The Sox offense peaked in the fourth. One inning after Romy González led off with a double and advanced no further, the Sox opened with an Eloy Jiménez wall-ball single and an Andrew Vaughn walk. AJ Pollock, who had a miserable game, struck out, and a still-shaky Luis Robert flied out to center field.
Seby Zavala came to the plate and did his best to reverse course, but his bid for a homer inside the left-field foul pole died in Yonathan Daza's glove against the wall. The Sox were a couple feet from leading, but a half-inning later, the Rockies converted on their leadoff double to extend the lead to 3-0, and the game state was never really in doubt.
Cease dropped to 14-7 while his ERA rose to 2.16, and his slider didn't possess its usual soul-shattering force.
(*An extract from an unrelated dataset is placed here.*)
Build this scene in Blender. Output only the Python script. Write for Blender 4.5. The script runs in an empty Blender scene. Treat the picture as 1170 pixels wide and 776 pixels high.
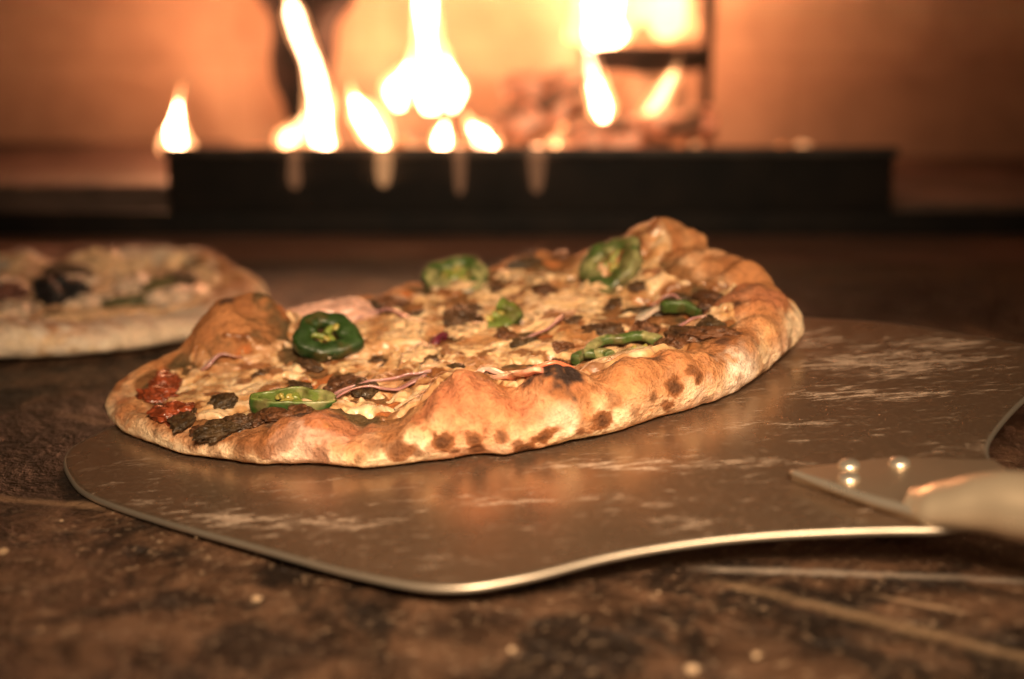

He hung one to Alan Trejo in the second inning, and Trejo came through with an RBI double to the left-center gap for the first Rockies run. When Ryan McMahon scalded a 2-1 slider into a lineout thanks to Andrew Vaughn's diving catch, Cease was inspired to try the knuckle curve instead to Daza, but Daza knocked it through the left side to score Trejo.
The White Sox bullpen pitched four scoreless innings for a second consecutive day, with four different relievers -- Jake Diekman, Joe Kelly, José Ruiz and Vince Velasquez -- achieving the same feat, but these zeroes served less of a purpose.
Bullet points:
*Pollock went 0-for-4 with a double play, two strikeouts and four stranded. He also committed a throwing error when his attempt to gun down McMahon at the plate in the fifth took a high weird hop that neither cutoff man Yoán Moncada nor Zavala could corral. It didn't end up mattering.
*Elvis Andrus committed his first error with the Sox, an inexplicable high throw on what should've been the third out of the sixth inning, but Diekman pitched around it. Andrus was 2-for-4 with a stolen base otherwise.
*Robert managed to poke a single to right, but his swings still lack conviction.
*Jiménez's hamstring cost him a double on his wall ball in the fourth, and an infield single in the sixth.
*Nate Tomlinson's plate looked wider for the Rockies, but Statcast says it was more balanced than the White Sox dugout believed. We'll have a better idea when his Ump Scorecard comes out.